STATED PROBLEM
Write out the lines from the top of the material through the line with "COL = scene.collection", exactly and with nothing added.

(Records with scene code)
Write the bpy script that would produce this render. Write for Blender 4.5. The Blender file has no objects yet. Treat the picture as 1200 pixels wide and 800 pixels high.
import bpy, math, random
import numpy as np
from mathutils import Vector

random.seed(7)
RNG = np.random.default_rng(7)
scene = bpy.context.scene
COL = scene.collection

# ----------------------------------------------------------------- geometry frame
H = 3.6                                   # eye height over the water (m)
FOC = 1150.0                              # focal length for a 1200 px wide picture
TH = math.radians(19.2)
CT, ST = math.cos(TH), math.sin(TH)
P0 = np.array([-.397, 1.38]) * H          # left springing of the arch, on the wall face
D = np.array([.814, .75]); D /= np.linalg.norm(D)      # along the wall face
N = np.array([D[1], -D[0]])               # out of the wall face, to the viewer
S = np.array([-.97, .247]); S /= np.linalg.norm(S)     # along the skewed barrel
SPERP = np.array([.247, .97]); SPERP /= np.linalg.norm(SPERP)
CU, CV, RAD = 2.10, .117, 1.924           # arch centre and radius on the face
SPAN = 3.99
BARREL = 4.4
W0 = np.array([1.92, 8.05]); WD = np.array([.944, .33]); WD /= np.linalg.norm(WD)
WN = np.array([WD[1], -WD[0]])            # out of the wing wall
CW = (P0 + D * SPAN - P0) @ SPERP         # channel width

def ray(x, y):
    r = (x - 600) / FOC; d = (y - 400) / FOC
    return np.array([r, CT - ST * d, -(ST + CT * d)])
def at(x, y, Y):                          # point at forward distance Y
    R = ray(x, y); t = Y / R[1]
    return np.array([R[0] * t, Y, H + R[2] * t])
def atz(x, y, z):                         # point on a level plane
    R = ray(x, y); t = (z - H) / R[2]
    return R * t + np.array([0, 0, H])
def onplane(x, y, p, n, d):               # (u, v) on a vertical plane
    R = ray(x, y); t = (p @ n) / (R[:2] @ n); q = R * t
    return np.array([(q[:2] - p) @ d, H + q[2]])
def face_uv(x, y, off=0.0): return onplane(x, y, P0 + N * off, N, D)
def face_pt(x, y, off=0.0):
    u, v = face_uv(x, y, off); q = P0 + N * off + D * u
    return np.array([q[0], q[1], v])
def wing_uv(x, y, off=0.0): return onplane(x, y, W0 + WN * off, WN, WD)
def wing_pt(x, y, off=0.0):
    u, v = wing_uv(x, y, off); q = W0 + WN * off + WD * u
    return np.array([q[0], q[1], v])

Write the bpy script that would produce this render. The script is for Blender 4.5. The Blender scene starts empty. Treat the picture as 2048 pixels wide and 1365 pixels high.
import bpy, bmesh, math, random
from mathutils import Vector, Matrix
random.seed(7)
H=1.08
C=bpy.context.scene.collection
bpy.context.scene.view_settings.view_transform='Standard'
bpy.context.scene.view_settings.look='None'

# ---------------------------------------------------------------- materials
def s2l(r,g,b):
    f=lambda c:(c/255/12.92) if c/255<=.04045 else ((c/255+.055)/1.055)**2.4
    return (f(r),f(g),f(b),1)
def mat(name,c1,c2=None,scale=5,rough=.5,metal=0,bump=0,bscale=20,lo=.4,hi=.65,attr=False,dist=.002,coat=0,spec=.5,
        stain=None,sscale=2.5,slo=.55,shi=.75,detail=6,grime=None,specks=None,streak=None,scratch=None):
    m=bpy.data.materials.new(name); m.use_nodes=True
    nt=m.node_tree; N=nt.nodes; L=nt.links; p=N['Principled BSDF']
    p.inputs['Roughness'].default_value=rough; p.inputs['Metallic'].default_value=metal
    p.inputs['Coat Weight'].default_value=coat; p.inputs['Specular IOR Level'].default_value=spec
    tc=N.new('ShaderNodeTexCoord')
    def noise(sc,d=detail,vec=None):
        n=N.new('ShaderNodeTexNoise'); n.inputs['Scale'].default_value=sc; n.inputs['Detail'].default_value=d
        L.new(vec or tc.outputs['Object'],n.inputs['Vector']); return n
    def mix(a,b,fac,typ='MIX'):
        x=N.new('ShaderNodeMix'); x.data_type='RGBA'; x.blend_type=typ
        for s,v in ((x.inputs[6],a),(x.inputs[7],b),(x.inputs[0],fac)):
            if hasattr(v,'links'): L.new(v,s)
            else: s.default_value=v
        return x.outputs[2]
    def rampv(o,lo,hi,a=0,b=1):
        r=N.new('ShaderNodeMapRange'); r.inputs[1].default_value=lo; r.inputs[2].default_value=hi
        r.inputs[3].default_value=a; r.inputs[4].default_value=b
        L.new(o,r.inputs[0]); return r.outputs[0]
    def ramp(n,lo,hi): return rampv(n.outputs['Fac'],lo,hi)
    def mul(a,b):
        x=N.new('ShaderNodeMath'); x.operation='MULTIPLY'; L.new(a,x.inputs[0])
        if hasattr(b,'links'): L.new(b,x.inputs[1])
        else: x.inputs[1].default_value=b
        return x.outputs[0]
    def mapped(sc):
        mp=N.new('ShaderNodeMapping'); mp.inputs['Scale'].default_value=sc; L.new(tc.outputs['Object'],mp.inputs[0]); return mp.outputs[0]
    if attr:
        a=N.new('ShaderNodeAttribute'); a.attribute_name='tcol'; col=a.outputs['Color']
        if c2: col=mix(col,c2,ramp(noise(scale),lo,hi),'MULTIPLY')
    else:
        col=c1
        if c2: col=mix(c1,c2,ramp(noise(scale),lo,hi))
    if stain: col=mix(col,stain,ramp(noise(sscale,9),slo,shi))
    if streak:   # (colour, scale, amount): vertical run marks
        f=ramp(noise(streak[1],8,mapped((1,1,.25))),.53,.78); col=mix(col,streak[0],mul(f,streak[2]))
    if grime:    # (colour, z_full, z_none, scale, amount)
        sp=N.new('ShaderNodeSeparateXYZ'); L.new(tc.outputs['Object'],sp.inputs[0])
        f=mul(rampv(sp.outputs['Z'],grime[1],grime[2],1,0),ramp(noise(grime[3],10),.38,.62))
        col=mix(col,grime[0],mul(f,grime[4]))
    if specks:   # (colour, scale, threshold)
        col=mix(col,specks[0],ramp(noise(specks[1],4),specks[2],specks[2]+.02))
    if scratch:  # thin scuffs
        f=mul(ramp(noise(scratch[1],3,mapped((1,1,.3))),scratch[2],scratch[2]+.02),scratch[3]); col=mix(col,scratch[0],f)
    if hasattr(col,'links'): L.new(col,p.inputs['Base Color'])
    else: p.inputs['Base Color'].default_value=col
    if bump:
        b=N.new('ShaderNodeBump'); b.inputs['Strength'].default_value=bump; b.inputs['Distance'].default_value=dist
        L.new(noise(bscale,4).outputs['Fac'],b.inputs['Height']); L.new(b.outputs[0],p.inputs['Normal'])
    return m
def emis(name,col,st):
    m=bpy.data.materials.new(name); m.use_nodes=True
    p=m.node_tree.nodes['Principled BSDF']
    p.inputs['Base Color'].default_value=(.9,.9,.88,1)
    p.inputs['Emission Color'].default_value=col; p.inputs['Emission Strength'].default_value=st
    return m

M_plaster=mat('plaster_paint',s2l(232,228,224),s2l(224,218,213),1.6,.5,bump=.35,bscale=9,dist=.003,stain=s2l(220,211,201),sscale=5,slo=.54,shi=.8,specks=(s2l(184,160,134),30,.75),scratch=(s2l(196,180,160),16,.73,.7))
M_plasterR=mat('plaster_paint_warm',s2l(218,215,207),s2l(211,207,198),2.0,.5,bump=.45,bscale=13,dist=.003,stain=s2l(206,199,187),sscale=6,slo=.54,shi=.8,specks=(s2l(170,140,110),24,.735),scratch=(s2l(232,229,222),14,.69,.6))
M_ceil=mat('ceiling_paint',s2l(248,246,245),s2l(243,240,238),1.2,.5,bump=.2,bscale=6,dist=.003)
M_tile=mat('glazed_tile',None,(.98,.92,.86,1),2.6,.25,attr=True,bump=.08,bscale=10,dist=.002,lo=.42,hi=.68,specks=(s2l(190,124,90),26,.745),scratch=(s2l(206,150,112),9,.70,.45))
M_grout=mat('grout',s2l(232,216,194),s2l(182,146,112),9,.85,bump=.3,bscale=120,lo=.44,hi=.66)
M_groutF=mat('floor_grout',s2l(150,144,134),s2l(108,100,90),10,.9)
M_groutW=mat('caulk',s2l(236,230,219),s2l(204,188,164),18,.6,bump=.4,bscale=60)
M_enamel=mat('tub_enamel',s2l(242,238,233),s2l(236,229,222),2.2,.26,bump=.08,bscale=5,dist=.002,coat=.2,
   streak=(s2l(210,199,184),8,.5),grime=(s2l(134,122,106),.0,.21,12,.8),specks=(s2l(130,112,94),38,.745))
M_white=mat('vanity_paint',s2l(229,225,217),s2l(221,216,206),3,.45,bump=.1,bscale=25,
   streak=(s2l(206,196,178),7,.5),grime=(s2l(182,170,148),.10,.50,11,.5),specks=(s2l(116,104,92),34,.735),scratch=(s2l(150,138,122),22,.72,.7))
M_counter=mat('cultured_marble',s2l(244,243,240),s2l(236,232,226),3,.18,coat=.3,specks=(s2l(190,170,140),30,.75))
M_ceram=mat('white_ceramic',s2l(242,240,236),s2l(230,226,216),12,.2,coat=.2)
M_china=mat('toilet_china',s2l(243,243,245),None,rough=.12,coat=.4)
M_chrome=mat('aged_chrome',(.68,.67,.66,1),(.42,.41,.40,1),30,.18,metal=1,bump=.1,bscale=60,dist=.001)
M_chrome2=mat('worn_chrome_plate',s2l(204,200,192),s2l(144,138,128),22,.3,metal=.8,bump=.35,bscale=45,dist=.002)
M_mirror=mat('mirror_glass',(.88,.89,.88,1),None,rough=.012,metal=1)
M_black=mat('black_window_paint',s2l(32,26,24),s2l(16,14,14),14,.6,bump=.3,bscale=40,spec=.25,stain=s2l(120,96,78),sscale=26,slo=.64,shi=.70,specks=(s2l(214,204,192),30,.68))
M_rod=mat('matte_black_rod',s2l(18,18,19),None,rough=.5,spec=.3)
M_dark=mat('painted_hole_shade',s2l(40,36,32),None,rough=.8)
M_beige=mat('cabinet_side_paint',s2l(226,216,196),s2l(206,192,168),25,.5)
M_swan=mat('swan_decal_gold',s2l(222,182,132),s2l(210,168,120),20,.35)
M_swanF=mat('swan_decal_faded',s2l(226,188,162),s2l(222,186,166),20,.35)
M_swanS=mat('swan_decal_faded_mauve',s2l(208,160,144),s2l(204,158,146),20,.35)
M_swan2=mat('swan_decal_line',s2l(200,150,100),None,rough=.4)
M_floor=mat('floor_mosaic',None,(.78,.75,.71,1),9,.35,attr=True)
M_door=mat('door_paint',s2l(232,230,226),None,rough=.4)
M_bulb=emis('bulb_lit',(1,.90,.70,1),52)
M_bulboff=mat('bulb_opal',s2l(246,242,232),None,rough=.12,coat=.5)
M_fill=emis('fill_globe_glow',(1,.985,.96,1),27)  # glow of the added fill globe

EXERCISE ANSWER
Write the bpy script that would produce this render. Write for Blender 4.5. The Blender file has no objects yet. Treat the picture as 1200 pixels wide and 800 pixels high.
import bpy, math, random
import numpy as np
from mathutils import Vector

random.seed(7)
RNG = np.random.default_rng(7)
scene = bpy.context.scene
COL = scene.collection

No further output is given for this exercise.